Bain Capital is in advanced talks to acquire financial software company Envestnet for about $3.5 billion, Reuters reported.

Takeover rumors have swirled around Envestnet, an acquisitive fintech company, for several years. The article cited anonymous sources who described the matter as “confidential” and said neither Bain nor Envestnet responded to requests for comment. Bain is a large investor in the advisor universe and holds sizeable minority stakes in Omaha-based RIA Carson Group and Corient, among other operations.

Envestnet provides services and tools to more than 108,000 advisors, and 16 of the top 20 U.S. banks, according to Reuters. The firm explored a sale back in 2022 but was unable to reach a deal.

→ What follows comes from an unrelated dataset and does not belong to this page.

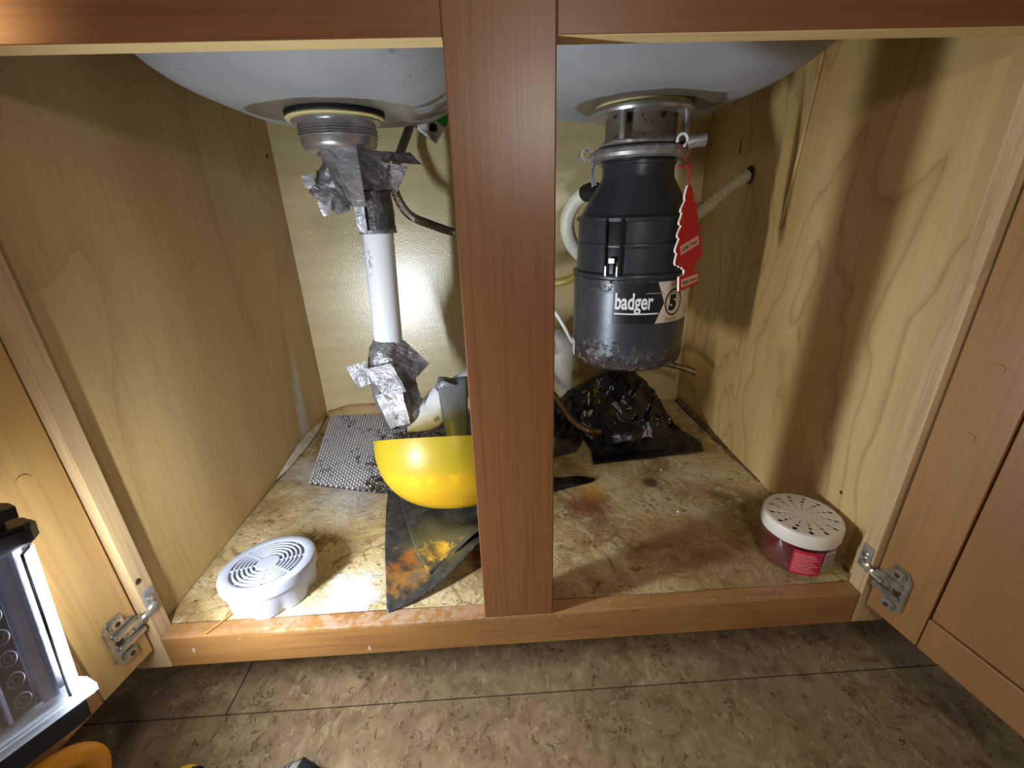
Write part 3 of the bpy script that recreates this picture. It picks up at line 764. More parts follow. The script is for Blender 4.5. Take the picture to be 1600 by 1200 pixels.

Bill Crager, one of Envestnet’s co-founders, announced his resignation as CEO in January and became a senior advisor to the company in April. Crager succeeded the firm’s other co-founder and first CEO, Jud Bergman, after Bergman and his wife were killed by a drunk driver in a car collision in San Francisco on October 3, 2019.

Envestnet, which got its start with a platform for separately managed accounts, probably has been the most aggressive acquirer of fintech concerns targeted at the advisor audience. Its largest acquisition probably was PIEtech, creator of financial planning software manufacturer MoneyGuidePro, which it bought for $500 million in March 2019. Other major acquisitions have included Tamarac and Yodlee.

Critics have argued, among other issues, that Envestnet has failed to integrate its various acquisitions and consequently has not taken advantage of having so many leading technologies on a single platform. Nonetheless, they maintain the firm owns some excellent assets and could generate solid investment returns to an owner who could achieve more synergies.

As an example. fintech experts point to Envestnet's 2014 acquisition of Placemark Capital, a TAMP (Third-Party Asset Management Platform) for $66 million. Placemark was doing direct indexing long before it became part of the advisory industry's jargon and Envestnet could have been a market leader in that business.

With many of its acquisitions, Envestnet ended up acquiring assets andd technologies without coordinating the different platforms. "They added costs that were ongoing without adding coordinated capabilities," one fintech executive said. "Integration is really hard."

More than a year ago, Envestnet announced plans to take on Schwab and Fidelity and enter the market for custodian services to RIAs. Plans reportedly have been pushed backed to the second hald of 2024.

Custodian services is a notorious low-margin margin business. Nonetheless, a number of new entrants have emerged, including Apex Clearing, TradePMR, Goldman Sachs and Altruist, in the wake of Schwab's acquisition of TD Ameritrade.